Here are some ideas to improve European football:

1): End the group stages in both the Champions League and the Europa League and make both straight knockout competitions.

2): Give the winners of the Europa League direct entry into the Champions League for the following season.

3): Rename both competitions, to avoid the sense of identity crisis. Revert to the European Cup and the Uefa Cup. “Champions League” is the worst possible title for the greatest club competition in the world, while “Europa League” means nothing.

4): Fine clubs for fielding weakened teams.

5): Make European qualification harder rather than easier, preferably by making the Champions League smaller. Standards will improve and so will excitement. As Karl-Heinz Rummenigge, the president of Bayern Munich, said, “We are no friends of the idea to have quantity instead of quality.’’

6): Bring back the European Cup Winners' Cup. I went to the last final, in 1999, and miss everything about the competition.

7): Get rid of the European Super Cup. What is the point of it? Need I ask?

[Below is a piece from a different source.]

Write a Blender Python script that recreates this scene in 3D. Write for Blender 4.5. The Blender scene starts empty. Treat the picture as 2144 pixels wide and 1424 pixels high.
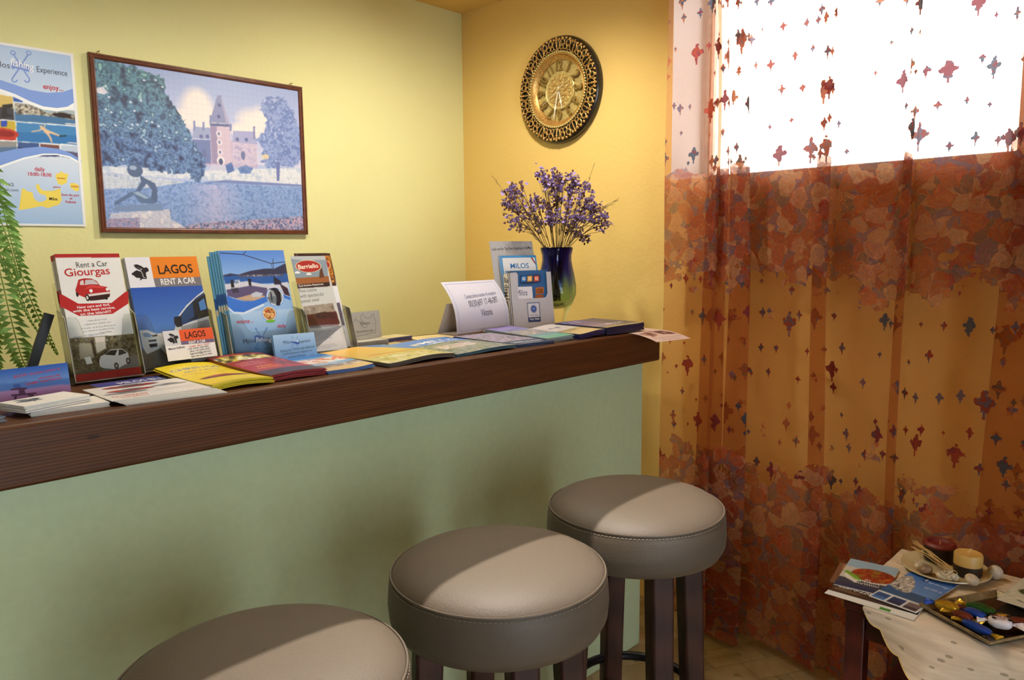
import bpy, bmesh, math, random
import numpy as np
from mathutils import Matrix, Vector
from mathutils.geometry import tessellate_polygon

SC = bpy.context.scene
COL = SC.collection
PI = math.pi
rnd = random.Random(7)
rng = np.random.default_rng(11)

# ---------------------------------------------------------------- camera
CAM_H = 1.30
yaw, pitch, roll = math.radians(44.0265), math.radians(6.8341), math.radians(0.5348)
fw = Vector((math.cos(pitch) * math.cos(yaw), math.cos(pitch) * math.sin(yaw), -math.sin(pitch)))
rt = fw.cross(Vector((0, 0, 1))).normalized()
dn = fw.cross(rt)
r2 = math.cos(roll) * rt + math.sin(roll) * dn
d2 = -math.sin(roll) * rt + math.cos(roll) * dn
cd = bpy.data.cameras.new('camera')
cd.sensor_width = 36.0
cd.lens = 1578.43 / 2144 * 36.0
cd.clip_start = 0.02
cam = bpy.data.objects.new('camera', cd)
COL.objects.link(cam)
cam.matrix_world = Matrix(((r2.x, -d2.x, -fw.x, 0), (r2.y, -d2.y, -fw.y, 0), (r2.z, -d2.z, -fw.z, CAM_H), (0, 0, 0, 1)))
SC.camera = cam

# ---------------------------------------------------------------- exposure, sky, sun, lamps
SC.view_settings.view_transform = 'Standard'
SC.view_settings.look = 'None'
SC.view_settings.gamma = 1.0
SC.view_settings.use_curve_mapping = False
SC.view_settings.exposure = 0.0
SC.cycles.transparent_max_bounces = 32
SC.cycles.max_bounces = 10
SC.cycles.diffuse_bounces = 5
SC.cycles.sample_clamp_indirect = 4.0
SC.cycles.caustics_reflective = False
SC.cycles.caustics_refractive = False

world = bpy.data.worlds.new('daylight')
SC.world = world
world.use_nodes = True
bg = world.node_tree.nodes['Background']
bg.inputs[0].default_value = (0.84, 0.92, 1.0, 1)
bg.inputs[1].default_value = 10.5


def lamp(name, kind, loc, energy, color, **kw):
    d = bpy.data.lights.new(name, kind)
    d.energy = energy
    d.color = color
    for k, v in kw.items():
        setattr(d, k, v)
    o = bpy.data.objects.new(name, d)
    o.location = loc
    COL.objects.link(o)
    return o


def aim(o, v):
    o.rotation_euler = Vector(v).to_track_quat('-Z', 'Y').to_euler()


WARM = (1.0, 0.92, 0.75)
for lx, ly, lw in ((0.72, 1.55, 30.0), (1.62, 1.62, 46.0)):
    s = lamp('ceiling_spot', 'SPOT', (lx, ly, 2.25), lw, WARM, spot_size=math.radians(140), spot_blend=0.8, shadow_soft_size=0.05)
    aim(s, (0.02, 0.22, -1))
    s.data.spot_size = math.radians(140 if lx < 1 else 162)
# one narrow spot on the ceiling above the three stools
s = lamp('stool_spot', 'SPOT', (0.86, 0.80, 2.245), 190.0, (1.0, 0.91, 0.82), spot_size=math.radians(53), spot_blend=0.2, shadow_soft_size=0.002)
aim(s, (0, 0.0, -1))


# ---------------------------------------------------------------- colour and node helpers
def lin(c):
    c = c / 255.0
    return c / 12.92 if c <= 0.04045 else ((c + 0.055) / 1.055) ** 2.4


def C(r, g, b, a=1.0):
    return (lin(r), lin(g), lin(b), a)


def C3(rgb):
    return np.array([lin(x) for x in rgb])


class NB:
    """node builder"""
    def __init__(s, name):
        s.m = bpy.data.materials.new(name)
        s.m.use_nodes = True
        s.nt = s.m.node_tree
        s.nt.nodes.clear()
        s.out = s.nt.nodes.new('ShaderNodeOutputMaterial')

    def n(s, typ, ins=None, **kw):
        nd = s.nt.nodes.new(typ)
        for k, v in kw.items():
            setattr(nd, k, v)
        for k, v in (ins or {}).items():
            s.put(nd.inputs[k], v)
        return nd

    def put(s, sock, v):
        if isinstance(v, bpy.types.NodeSocket):
            s.nt.links.new(v, sock)
        elif isinstance(v, bpy.types.Node):
            s.nt.links.new(v.outputs[0], sock)
        else:
            sock.default_value = v

    def mt(s, op, a, b=0.0, c=0.0, clamp=False):
        nd = s.n('ShaderNodeMath', {0: a, 1: b, 2: c}, operation=op)
        nd.use_clamp = clamp
        return nd.outputs[0]

    def mix(s, f, a, b, blend='MIX'):
        nd = s.n('ShaderNodeMix', data_type='RGBA', blend_type=blend)
        s.put(nd.inputs[0], f)
        s.put(nd.inputs[6], a)
        s.put(nd.inputs[7], b)
        return nd.outputs[2]

    def ramp(s, f, stops, interp='LINEAR'):
        nd = s.n('ShaderNodeValToRGB', {0: f})
        cr = nd.color_ramp
        cr.interpolation = interp
        while len(cr.elements) < len(stops):
            cr.elements.new(0.5)
        for e, (p, c) in zip(cr.elements, stops):
            e.position = p
            e.color = c
        return nd.outputs[0]

    def coord(s, which='Object', scale=(1, 1, 1), rot=(0, 0, 0)):
        t = s.n('ShaderNodeTexCoord')
        mp = s.n('ShaderNodeMapping', {0: t.outputs[which]})
        mp.inputs['Scale'].default_value = scale
        mp.inputs['Rotation'].default_value = rot
        return mp.outputs[0]

    def noise(s, vec, scale, detail=4.0, rough=0.5, dist=0.0):
        nd = s.n('ShaderNodeTexNoise', {'Vector': vec, 'Scale': scale, 'Detail': detail, 'Roughness': rough, 'Distortion': dist})
        return nd.outputs[0]

    def bump(s, h, strength, dist):
        nd = s.n('ShaderNodeBump', {'Height': h, 'Strength': strength, 'Distance': dist})
        return nd.outputs[0]

    def pbr(s, **kw):
        nd = s.n('ShaderNodeBsdfPrincipled')
        for k, v in kw.items():
            s.put(nd.inputs[k.replace('_', ' ')], v)
        return nd

    def done(s, sh):
        s.put(s.out.inputs[0], sh)
        return s.m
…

When the present seems so dull, it is easy to bask in nostalgia. I must confess a conflict of interest. The first match I remember attending was the Liverpool-Stromsgodset match in the European Cup Winners' Cup, Anfield, September 1974. Final result: Liverpool 11, Stromsgodset 0. There was a mystery about a team from Europe, especially when I went to the second-round match, against Ferencvaros, the Hungarian team that bored the collective pants off the Kop. What we lost in excitement we gained in intrigue . . . especially when Ferencvaros won on the away-goals rule. Even on television, European nights were special.

Yes, I am living in a fantasy world; trying to recapture something that was never designed to last. But if the Europa League is the answer, I would love to know what is the question.

* Manchester City lost to Borussia Dortmund and did not even make the Europa League. Lucky Mancini. No Thursday nights on Channel Five.